We all know regular dairy milk is the devil’s juice. But what about non-dairy milk? Which one is superior? Well, I recently started drinking oat milk and I can’t believe I used to drink anything else. It’s quite literally heaven and everyone needs to convert to this superior milk ASAP.

Look, I love the devil’s juice. If I could drink it every day in my morning coffee, I would. But I’ve named it after satan for a reason, and that’s because my lower intestines feel like they are performing an exorcism whenever I drink it. Because of that fact, I’ve spent the majority of my adult life trying all the non-dairy milks I could get my hands on.

I started off with almond milk and look, it’s ok. It was all the rage in 2015 and I wanted to feel like a middle-aged caucasian woman. But alas, the taste just isn’t there. It’s not creamy enough like regular milk, and unless it’s a high quality brand like Milk Lab – it literally tastes like butthole.

I then discovered soy and I quickly became a convert. A soy latte was my go-to for years, followed by the underrated soy cappuccino. I really thought soy was my end-game milk. I thought I found the one.

It froths better, it compliments the espresso shot well and it’s better than almond. But there are some drawbacks. Soy milk is very easy to burn and burnt soy milk is the equivalent of eating dirt. I’d argue it’s even worse than a low-brand almond milk. It’s undrinkable.

What’s even more disgusting is that burnt soy milk can turn into this mysterious clump of soy. Imagine drinking coffee and then suddenly swallowing a strange clump. I hate it and I actually feel emotional thinking about it right now.

Again, soy milk is very brand dependent. I’m that annoying person who asks the barista what soy milk they use. I’ve literally walked out of a store because they use Vitasoy. Sorry, but I’d rather drink diarrhea.

Then one day, I noticed a few of my friends started to order oat coffees and I was intrigued. It was hard enough for my pea brain to understand how almonds could be milked without little almond titties. But oats?? No way.

But I gave it a red-hot crack and I genuinely think I saw God. He was dressed in a duck suit and wearing sunglasses.
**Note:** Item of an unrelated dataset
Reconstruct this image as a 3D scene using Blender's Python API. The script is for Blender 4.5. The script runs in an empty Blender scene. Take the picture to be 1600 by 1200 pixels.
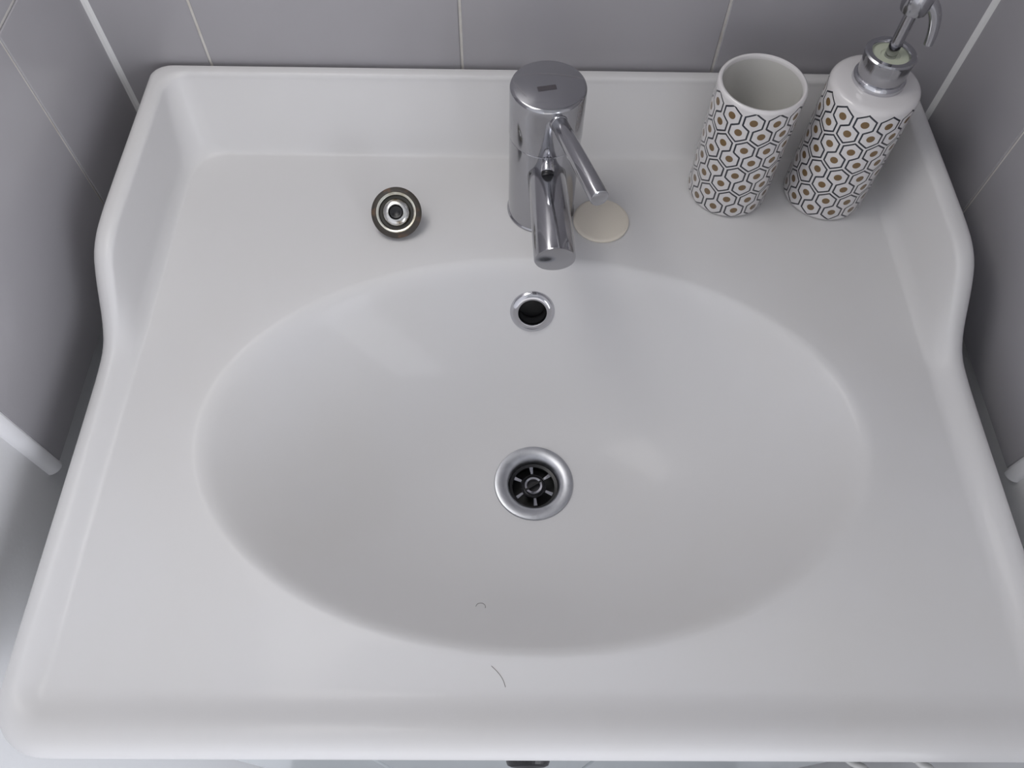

Oh wait, on second thought, I think that was actually just the Minor Figures oat milk logo.

What I love about oat milk is that it’s creamy and has a really pleasant aftertaste. Look, it’s no dairy milk. But I’ll take oat milk over cow’s milk with a side-order of shitting my pants any day of the week.

I am truly an oat milk convert, and I STRONGLY encourage you to throw your almond latte or soy flat white into a bush somewhere or into oncoming traffic (please don’t actually do that though) and drink oat milk instead. I have no reasoning other than it tastes better, and it’s somehow cooler.

Almond and soy have a weird stigma attached to them. Perhaps it’s because people used to associate those milks with the vegan movement of five years ago? But oat milk is the new kid on the block and carries none of that stigma.

Oat milk is the superior non-dairy milk, bitch.